Question

Using integration, find the area of the region enclosed between the circle \( x^2 + y^2 = 16 \) and the lines \( x = -2 \) and \( x = 2 \).

Hint:

Use trigonometric substitution for integrals involving square roots of quadratic expressions.

Answer 1

The given circle is: \[ x^2 + y^2 = 16 \quad \Rightarrow \quad y = \pm \sqrt{16 - x^2}. \] The lines \( x = -2 \) and \( x = 2 \) are vertical lines.
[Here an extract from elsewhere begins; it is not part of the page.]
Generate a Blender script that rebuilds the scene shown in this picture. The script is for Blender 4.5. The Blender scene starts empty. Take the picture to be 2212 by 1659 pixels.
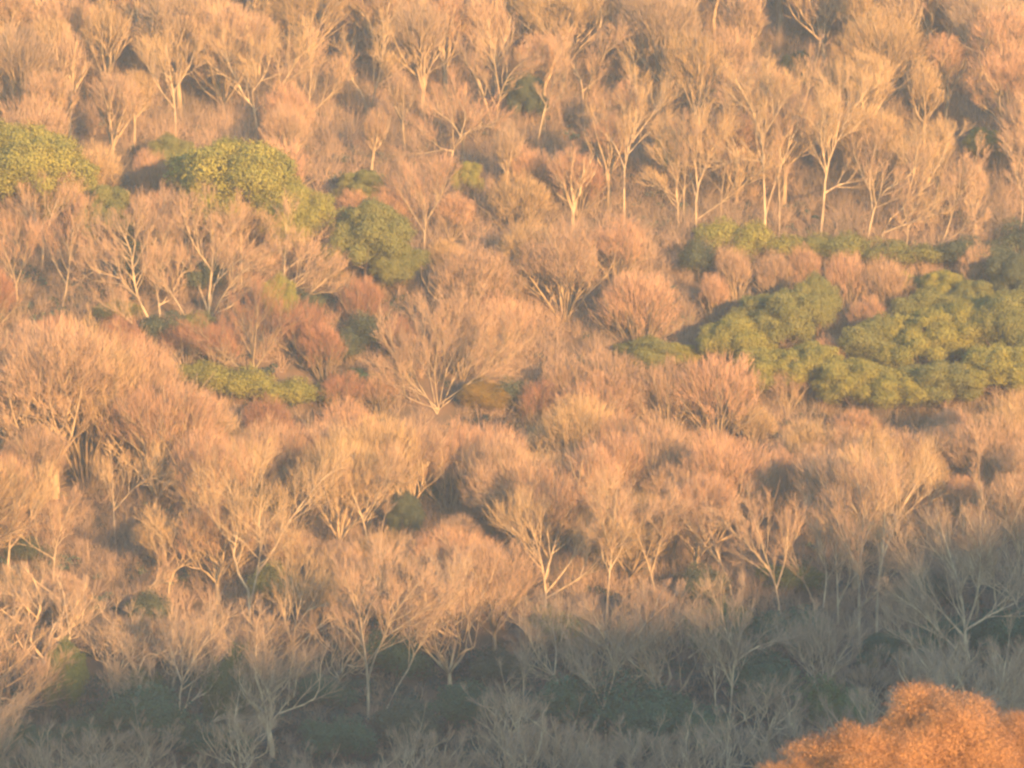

We need to find the area of the region between these vertical lines and the circle. 1. Area under the curve \( y = \sqrt{16 - x^2} \): The area between \( x = -2 \) and \( x = 2 \) above the \( x \)-axis is: \[ A_1 = \int_{-2}^{2} \sqrt{16 - x^2} \, dx. \] 2. Use symmetry: The total area enclosed is twice the area above the \( x \)-axis: \[ {Total Area} = 2A_1 = 2 \int_{-2}^{2} \sqrt{16 - x^2} \, dx. \] 3. Solve the integral: Substitute \( x = 4 \sin \theta \), so \( dx = 4 \cos \theta \, d\theta \) and \( \sqrt{16 - x^2} = 4 \cos \theta \): \[ \int_{-2}^{2} \sqrt{16 - x^2} \, dx = \int_{-\pi/6}^{\pi/6} 4 \cos \theta \cdot 4 \cos \theta \, d\theta = 16 \int_{-\pi/6}^{\pi/6} \cos^2 \theta \, d\theta. \] 4. Simplify \( \cos^2 \theta \): Using the identity \( \cos^2 \theta = \frac{1 + \cos 2\theta}{2} \): \[ 16 \int_{-\pi/6}^{\pi/6} \cos^2 \theta \, d\theta = 16 \int_{-\pi/6}^{\pi/6} \frac{1 + \cos 2\theta}{2} \, d\theta. \] Separate the terms: \[ 16 \int_{-\pi/6}^{\pi/6} \frac{1}{2} \, d\theta + 16 \int_{-\pi/6}^{\pi/6} \frac{\cos 2\theta}{2} \, d\theta. \] 5. Integrate: - First term: \[ 16 \int_{-\pi/6}^{\pi/6} \frac{1}{2} \, d\theta = 16 \cdot \frac{1}{2} \cdot \left(\frac{\pi}{6} - \left(-\frac{\pi}{6}\right)\right) = 16 \cdot \frac{\pi}{6}. \] - Second term: \[ 16 \int_{-\pi/6}^{\pi/6} \frac{\cos 2\theta}{2} \, d\theta = 16 \cdot \frac{1}{2} \cdot \left[\frac{\sin 2\theta}{2}\right]_{-\pi/6}^{\pi/6} = 0. \] Total area above the \( x \)-axis: \[ A_1 = \frac{16\pi}{6} = \frac{8\pi}{3}. \] Total enclosed area: \[ {Total Area} = 2A_1 = 2 \cdot \frac{8\pi}{3} = \frac{16\pi}{3}. \] Final Answer: The area is \( \boxed{\frac{16\pi}{3}} \).